* _Task to carry out_:
Among the entries below, find the line with "Recreate this scene as a Blender Python (bpy) script. The", then quote it and each following line up to and including the line with "rad = math.radians", and nothing else.

(Records with scene code)
########################################
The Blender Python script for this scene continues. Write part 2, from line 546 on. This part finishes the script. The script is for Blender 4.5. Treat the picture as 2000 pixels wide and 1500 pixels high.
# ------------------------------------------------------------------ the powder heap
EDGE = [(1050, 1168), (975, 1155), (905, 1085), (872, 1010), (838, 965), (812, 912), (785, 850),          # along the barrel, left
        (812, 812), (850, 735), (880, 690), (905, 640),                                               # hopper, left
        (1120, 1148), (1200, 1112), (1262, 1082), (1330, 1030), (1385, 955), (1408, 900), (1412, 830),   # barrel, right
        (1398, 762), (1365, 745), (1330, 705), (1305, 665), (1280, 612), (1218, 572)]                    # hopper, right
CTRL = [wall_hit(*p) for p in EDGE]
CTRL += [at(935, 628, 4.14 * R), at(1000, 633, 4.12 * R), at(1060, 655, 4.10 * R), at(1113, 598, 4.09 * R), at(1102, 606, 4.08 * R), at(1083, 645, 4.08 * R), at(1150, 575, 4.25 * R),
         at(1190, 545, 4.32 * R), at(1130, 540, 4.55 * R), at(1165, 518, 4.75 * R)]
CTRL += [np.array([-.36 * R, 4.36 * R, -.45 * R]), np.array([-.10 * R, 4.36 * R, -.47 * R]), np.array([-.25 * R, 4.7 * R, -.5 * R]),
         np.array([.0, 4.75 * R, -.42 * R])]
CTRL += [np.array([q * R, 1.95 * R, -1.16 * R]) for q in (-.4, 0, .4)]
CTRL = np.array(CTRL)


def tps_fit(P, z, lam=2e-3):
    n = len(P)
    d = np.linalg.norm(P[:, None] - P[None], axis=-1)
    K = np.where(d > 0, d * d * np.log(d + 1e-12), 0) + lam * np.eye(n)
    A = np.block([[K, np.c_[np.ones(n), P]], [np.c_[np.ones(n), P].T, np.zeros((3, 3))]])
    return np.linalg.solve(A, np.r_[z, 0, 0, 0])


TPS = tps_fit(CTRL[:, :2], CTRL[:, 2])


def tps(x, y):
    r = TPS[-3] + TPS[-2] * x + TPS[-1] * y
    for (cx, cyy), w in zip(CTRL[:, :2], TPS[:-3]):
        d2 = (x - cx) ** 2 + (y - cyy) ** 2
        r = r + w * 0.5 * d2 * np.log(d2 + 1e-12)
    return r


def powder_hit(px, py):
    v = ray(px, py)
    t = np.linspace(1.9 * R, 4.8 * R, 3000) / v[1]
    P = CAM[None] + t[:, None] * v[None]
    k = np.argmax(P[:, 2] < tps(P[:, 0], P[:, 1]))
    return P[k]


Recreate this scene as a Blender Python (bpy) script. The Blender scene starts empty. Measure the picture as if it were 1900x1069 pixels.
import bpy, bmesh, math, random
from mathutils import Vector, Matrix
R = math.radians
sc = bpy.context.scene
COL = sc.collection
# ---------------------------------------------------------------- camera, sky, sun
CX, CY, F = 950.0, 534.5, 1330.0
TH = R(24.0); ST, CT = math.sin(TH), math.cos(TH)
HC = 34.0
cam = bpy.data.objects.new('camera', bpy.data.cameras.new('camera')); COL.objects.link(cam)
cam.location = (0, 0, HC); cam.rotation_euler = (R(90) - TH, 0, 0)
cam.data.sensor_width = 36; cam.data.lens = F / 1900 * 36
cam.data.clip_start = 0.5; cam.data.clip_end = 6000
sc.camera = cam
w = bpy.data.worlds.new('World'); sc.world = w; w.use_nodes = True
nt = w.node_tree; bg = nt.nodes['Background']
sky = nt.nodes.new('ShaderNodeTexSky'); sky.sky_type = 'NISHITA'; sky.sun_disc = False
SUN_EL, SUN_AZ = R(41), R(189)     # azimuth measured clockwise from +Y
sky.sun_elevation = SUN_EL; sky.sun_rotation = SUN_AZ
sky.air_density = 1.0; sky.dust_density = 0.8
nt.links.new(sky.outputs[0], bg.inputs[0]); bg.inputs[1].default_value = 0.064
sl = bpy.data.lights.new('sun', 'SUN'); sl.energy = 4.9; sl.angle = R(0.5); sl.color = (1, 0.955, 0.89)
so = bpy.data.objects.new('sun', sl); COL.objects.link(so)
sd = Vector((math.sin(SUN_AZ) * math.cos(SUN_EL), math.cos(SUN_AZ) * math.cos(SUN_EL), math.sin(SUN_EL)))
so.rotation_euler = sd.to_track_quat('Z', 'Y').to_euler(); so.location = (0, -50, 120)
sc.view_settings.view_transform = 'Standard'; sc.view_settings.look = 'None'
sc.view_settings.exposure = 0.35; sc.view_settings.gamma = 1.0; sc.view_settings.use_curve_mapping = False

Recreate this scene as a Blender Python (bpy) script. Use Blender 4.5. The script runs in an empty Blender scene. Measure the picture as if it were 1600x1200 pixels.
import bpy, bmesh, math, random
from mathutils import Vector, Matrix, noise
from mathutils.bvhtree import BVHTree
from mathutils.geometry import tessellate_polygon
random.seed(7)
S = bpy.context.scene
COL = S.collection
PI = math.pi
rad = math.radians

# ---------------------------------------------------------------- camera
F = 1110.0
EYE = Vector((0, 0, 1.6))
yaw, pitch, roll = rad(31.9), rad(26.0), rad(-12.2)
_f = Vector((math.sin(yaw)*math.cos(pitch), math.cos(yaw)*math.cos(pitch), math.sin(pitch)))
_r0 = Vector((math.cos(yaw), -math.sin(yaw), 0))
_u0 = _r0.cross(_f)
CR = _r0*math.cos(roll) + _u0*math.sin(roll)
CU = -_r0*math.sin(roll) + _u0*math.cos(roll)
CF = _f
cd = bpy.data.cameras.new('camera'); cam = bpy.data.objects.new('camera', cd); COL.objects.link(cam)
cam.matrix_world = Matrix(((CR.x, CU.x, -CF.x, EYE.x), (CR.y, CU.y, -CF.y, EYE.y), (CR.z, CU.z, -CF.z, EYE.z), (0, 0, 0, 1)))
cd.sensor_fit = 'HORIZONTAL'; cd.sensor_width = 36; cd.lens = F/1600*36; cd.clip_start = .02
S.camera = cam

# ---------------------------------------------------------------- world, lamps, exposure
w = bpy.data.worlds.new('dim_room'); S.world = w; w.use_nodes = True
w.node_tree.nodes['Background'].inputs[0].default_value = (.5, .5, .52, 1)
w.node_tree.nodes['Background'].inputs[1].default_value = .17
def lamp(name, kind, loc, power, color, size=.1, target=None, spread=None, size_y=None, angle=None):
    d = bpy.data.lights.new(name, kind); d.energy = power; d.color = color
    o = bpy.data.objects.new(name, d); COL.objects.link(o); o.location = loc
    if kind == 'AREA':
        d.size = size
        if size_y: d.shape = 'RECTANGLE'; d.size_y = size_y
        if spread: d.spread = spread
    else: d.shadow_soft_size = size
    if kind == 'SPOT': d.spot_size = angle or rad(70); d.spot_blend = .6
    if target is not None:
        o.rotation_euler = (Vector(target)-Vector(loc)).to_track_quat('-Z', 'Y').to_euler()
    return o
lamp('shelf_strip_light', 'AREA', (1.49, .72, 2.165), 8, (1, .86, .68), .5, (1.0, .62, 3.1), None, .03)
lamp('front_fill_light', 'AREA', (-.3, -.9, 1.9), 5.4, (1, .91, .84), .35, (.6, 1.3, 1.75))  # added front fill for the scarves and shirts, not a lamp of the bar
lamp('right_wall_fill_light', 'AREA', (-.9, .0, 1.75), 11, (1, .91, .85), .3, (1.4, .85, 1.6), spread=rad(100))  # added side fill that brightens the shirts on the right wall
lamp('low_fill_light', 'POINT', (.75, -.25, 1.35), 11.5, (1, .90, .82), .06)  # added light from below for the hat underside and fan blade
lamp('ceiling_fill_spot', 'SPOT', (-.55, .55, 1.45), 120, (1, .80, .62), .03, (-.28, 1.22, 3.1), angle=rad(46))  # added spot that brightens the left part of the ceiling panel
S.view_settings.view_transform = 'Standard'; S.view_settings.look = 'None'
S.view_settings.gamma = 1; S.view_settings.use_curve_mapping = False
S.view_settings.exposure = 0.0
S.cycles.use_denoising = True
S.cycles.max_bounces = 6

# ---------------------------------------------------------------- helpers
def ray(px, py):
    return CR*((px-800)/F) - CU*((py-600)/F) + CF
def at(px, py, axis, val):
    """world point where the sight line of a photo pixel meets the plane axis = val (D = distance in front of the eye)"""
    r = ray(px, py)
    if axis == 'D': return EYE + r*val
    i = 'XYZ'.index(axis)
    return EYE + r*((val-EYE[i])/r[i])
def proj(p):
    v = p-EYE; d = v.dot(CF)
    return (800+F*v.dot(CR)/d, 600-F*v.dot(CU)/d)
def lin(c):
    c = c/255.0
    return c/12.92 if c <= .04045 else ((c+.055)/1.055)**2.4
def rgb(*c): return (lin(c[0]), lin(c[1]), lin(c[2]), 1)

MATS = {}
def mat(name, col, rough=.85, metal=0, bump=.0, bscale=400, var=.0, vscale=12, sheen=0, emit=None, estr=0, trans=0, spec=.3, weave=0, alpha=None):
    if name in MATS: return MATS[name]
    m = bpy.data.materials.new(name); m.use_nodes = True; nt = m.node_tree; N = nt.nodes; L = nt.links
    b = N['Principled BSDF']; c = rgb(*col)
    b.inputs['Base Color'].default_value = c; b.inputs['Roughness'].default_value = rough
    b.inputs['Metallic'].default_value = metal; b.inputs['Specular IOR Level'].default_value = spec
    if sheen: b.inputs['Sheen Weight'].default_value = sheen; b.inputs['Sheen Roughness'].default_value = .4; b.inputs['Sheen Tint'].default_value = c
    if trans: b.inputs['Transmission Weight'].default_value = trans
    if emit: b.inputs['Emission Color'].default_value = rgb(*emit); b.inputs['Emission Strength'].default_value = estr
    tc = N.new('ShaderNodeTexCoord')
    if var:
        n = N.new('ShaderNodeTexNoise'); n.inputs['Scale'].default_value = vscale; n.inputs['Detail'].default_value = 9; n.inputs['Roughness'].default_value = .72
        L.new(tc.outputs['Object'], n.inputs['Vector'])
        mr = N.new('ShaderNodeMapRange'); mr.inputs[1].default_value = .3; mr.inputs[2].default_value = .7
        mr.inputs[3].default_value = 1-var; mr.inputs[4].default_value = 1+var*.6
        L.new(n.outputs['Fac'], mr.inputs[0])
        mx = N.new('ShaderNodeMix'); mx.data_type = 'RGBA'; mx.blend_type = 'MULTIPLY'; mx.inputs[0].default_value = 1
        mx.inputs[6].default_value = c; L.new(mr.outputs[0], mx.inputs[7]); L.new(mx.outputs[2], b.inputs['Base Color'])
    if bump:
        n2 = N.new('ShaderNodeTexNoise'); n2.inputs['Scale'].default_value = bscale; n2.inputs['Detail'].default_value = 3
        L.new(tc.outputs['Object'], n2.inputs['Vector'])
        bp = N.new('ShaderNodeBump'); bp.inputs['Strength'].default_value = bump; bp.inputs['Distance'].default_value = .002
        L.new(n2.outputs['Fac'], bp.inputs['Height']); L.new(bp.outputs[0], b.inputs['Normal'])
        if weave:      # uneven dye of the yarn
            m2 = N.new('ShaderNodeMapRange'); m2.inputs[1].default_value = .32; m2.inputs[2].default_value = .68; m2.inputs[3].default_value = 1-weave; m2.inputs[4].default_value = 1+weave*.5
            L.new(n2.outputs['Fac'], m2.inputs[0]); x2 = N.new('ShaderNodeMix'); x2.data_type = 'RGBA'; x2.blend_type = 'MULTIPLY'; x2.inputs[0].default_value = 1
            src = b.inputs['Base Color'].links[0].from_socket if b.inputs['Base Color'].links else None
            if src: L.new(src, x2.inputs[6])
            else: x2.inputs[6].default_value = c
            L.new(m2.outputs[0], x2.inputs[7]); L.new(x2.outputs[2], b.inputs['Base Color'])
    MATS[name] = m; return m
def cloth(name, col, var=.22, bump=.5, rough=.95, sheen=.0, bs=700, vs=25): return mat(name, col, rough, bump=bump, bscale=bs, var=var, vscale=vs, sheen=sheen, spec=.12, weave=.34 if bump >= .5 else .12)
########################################
* _Finished task_:
Recreate this scene as a Blender Python (bpy) script. The Blender scene starts empty. Measure the picture as if it were 1900x1069 pixels.
import bpy, bmesh, math, random
from mathutils import Vector, Matrix
R = math.radians
sc = bpy.context.scene
COL = sc.collection
# ---------------------------------------------------------------- camera, sky, sun
CX, CY, F = 950.0, 534.5, 1330.0
TH = R(24.0); ST, CT = math.sin(TH), math.cos(TH)
HC = 34.0
cam = bpy.data.objects.new('camera', bpy.data.cameras.new('camera')); COL.objects.link(cam)
cam.location = (0, 0, HC); cam.rotation_euler = (R(90) - TH, 0, 0)
cam.data.sensor_width = 36; cam.data.lens = F / 1900 * 36
cam.data.clip_start = 0.5; cam.data.clip_end = 6000
sc.camera = cam
w = bpy.data.worlds.new('World'); sc.world = w; w.use_nodes = True
nt = w.node_tree; bg = nt.nodes['Background']
sky = nt.nodes.new('ShaderNodeTexSky'); sky.sky_type = 'NISHITA'; sky.sun_disc = False
SUN_EL, SUN_AZ = R(41), R(189)     # azimuth measured clockwise from +Y
sky.sun_elevation = SUN_EL; sky.sun_rotation = SUN_AZ
sky.air_density = 1.0; sky.dust_density = 0.8
nt.links.new(sky.outputs[0], bg.inputs[0]); bg.inputs[1].default_value = 0.064
sl = bpy.data.lights.new('sun', 'SUN'); sl.energy = 4.9; sl.angle = R(0.5); sl.color = (1, 0.955, 0.89)
so = bpy.data.objects.new('sun', sl); COL.objects.link(so)
sd = Vector((math.sin(SUN_AZ) * math.cos(SUN_EL), math.cos(SUN_AZ) * math.cos(SUN_EL), math.sin(SUN_EL)))
so.rotation_euler = sd.to_track_quat('Z', 'Y').to_euler(); so.location = (0, -50, 120)
sc.view_settings.view_transform = 'Standard'; sc.view_settings.look = 'None'
sc.view_settings.exposure = 0.35; sc.view_settings.gamma = 1.0; sc.view_settings.use_curve_mapping = False

Recreate this scene as a Blender Python (bpy) script. Use Blender 4.5. The script runs in an empty Blender scene. Measure the picture as if it were 1600x1200 pixels.
import bpy, bmesh, math, random
from mathutils import Vector, Matrix, noise
from mathutils.bvhtree import BVHTree
from mathutils.geometry import tessellate_polygon
random.seed(7)
S = bpy.context.scene
COL = S.collection
PI = math.pi
rad = math.radians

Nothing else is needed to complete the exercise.